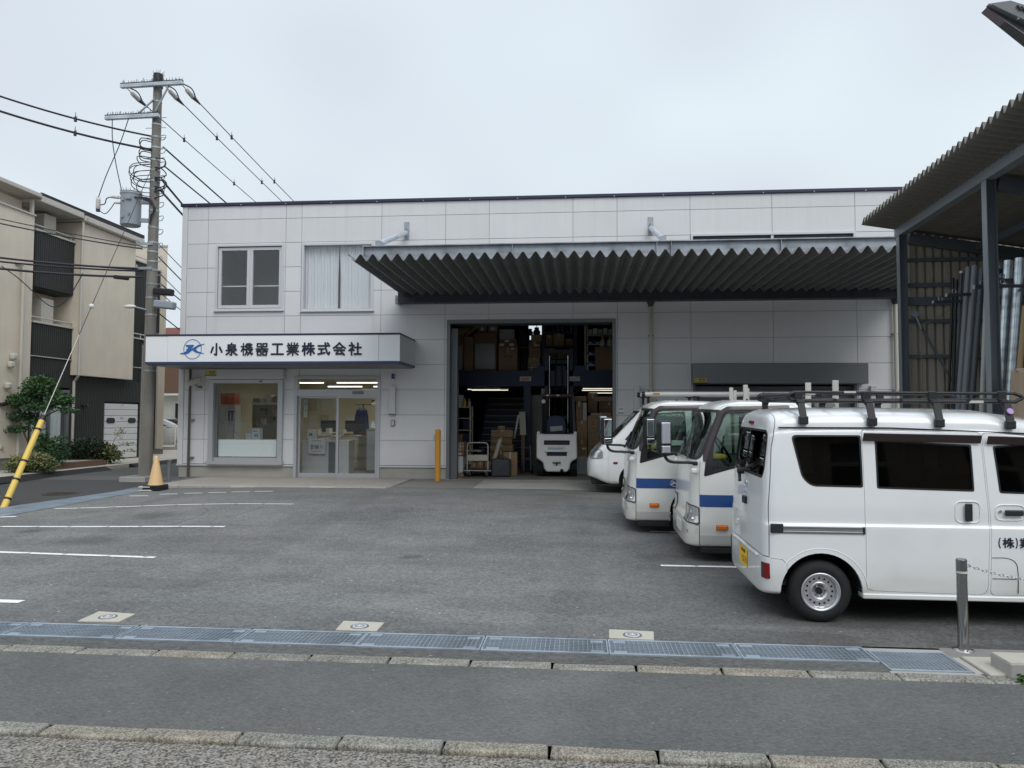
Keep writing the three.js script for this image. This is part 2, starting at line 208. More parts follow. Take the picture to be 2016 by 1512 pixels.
function groundStrip(pts, w, dy) {            // a painted strip that follows the ground
  const p = [], uv = [], ix = []; let run = 0, k = 0;
  for (let s = 0; s < pts.length - 1; s++) {
    const [ax, az] = pts[s], [bx, bz] = pts[s + 1], L = Math.hypot(bx - ax, bz - az), nx = -(bz - az) / L, nz = (bx - ax) / L, n = Math.max(1, Math.ceil(L / 0.4));
    for (let i = s ? 1 : 0; i <= n; i++) { const x = lerp(ax, bx, i / n), z = lerp(az, bz, i / n); for (const q of [-0.5, 0.5]) { const X = x + nx * w * q, Z = z + nz * w * q; p.push(X, gh(X, Z) + dy, Z); uv.push(run + L * i / n, q * w); } if (k) ix.push(2 * k - 2, 2 * k - 1, 2 * k, 2 * k, 2 * k - 1, 2 * k + 1); k++; }
    run += L;
  }
  const g = new THREE.BufferGeometry(); g.setAttribute('position', new THREE.Float32BufferAttribute(p, 3)); g.setAttribute('uv', new THREE.Float32BufferAttribute(uv, 2)); g.setIndex(ix); g.computeVertexNormals();
  if (g.attributes.normal.getY(0) < 0) { for (let i = 0; i < ix.length; i += 3) { const t = ix[i + 1]; ix[i + 1] = ix[i + 2]; ix[i + 2] = t; } g.setIndex(ix); g.computeVertexNormals(); }
  return g;
}
// canvas print (lettering on flat signs)
function print(w, h, draw, o = {}) { const c = document.createElement('canvas'); c.width = w; c.height = h; draw(c.getContext('2d'), w, h); const t = new THREE.CanvasTexture(c); t.colorSpace = THREE.SRGBColorSpace; const m = new THREE.MeshStandardMaterial({ map: t, roughness: o.rough ?? 0.5 }); return m; }
function plate(name, w, h, d, m, parent, x, y, z, ry = 0, rx = 0) {   // a thin board whose +z face carries the print
  const g = new THREE.BoxGeometry(w, h, d), uv = g.attributes.uv; for (let i = 0; i < uv.count; i++) if (i < 16 || i > 19) uv.setXY(i, 0.02, 0.5);
  const o = mesh(g, name, m, parent); o.position.set(x, y, z); o.rotation.set(rx, ry, 0, 'YXZ'); return o;
}

// ================================================================ GROUND
const asphaltFar = mat(asphaltMap(1024, 1024, 9, 9, 301, 0.125), 0.9, 0, bump(0.004)); asphaltFar.map.wrapS = asphaltFar.map.wrapT = THREE.RepeatWrapping; asphaltFar.map.repeat.set(1 / 9, 1 / 9);
{
  const g = new MB(); g.keep = true;
  g.add(sheet(-400, 400, -500, 200, 40, 40, -0.55)); struct(g, 'ground', asphaltFar);
}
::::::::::
Skip every picture and transcribe the data above exactly.

Keep writing the three.js script for this image. This is part 2, starting at line 208. More parts follow. Take the picture to be 2016 by 1512 pixels.
function groundStrip(pts, w, dy) {            // a painted strip that follows the ground
  const p = [], uv = [], ix = []; let run = 0, k = 0;
  for (let s = 0; s < pts.length - 1; s++) {
    const [ax, az] = pts[s], [bx, bz] = pts[s + 1], L = Math.hypot(bx - ax, bz - az), nx = -(bz - az) / L, nz = (bx - ax) / L, n = Math.max(1, Math.ceil(L / 0.4));
    for (let i = s ? 1 : 0; i <= n; i++) { const x = lerp(ax, bx, i / n), z = lerp(az, bz, i / n); for (const q of [-0.5, 0.5]) { const X = x + nx * w * q, Z = z + nz * w * q; p.push(X, gh(X, Z) + dy, Z); uv.push(run + L * i / n, q * w); } if (k) ix.push(2 * k - 2, 2 * k - 1, 2 * k, 2 * k, 2 * k - 1, 2 * k + 1); k++; }
    run += L;
  }
  const g = new THREE.BufferGeometry(); g.setAttribute('position', new THREE.Float32BufferAttribute(p, 3)); g.setAttribute('uv', new THREE.Float32BufferAttribute(uv, 2)); g.setIndex(ix); g.computeVertexNormals();
  if (g.attributes.normal.getY(0) < 0) { for (let i = 0; i < ix.length; i += 3) { const t = ix[i + 1]; ix[i + 1] = ix[i + 2]; ix[i + 2] = t; } g.setIndex(ix); g.computeVertexNormals(); }
  return g;
}
// canvas print (lettering on flat signs)
function print(w, h, draw, o = {}) { const c = document.createElement('canvas'); c.width = w; c.height = h; draw(c.getContext('2d'), w, h); const t = new THREE.CanvasTexture(c); t.colorSpace = THREE.SRGBColorSpace; const m = new THREE.MeshStandardMaterial({ map: t, roughness: o.rough ?? 0.5 }); return m; }
function plate(name, w, h, d, m, parent, x, y, z, ry = 0, rx = 0) {   // a thin board whose +z face carries the print
  const g = new THREE.BoxGeometry(w, h, d), uv = g.attributes.uv; for (let i = 0; i < uv.count; i++) if (i < 16 || i > 19) uv.setXY(i, 0.02, 0.5);
  const o = mesh(g, name, m, parent); o.position.set(x, y, z); o.rotation.set(rx, ry, 0, 'YXZ'); return o;
}

// ================================================================ GROUND
const asphaltFar = mat(asphaltMap(1024, 1024, 9, 9, 301, 0.125), 0.9, 0, bump(0.004)); asphaltFar.map.wrapS = asphaltFar.map.wrapT = THREE.RepeatWrapping; asphaltFar.map.repeat.set(1 / 9, 1 / 9);
{
  const g = new MB(); g.keep = true;
  g.add(sheet(-400, 400, -500, 200, 40, 40, -0.55)); struct(g, 'ground', asphaltFar);
}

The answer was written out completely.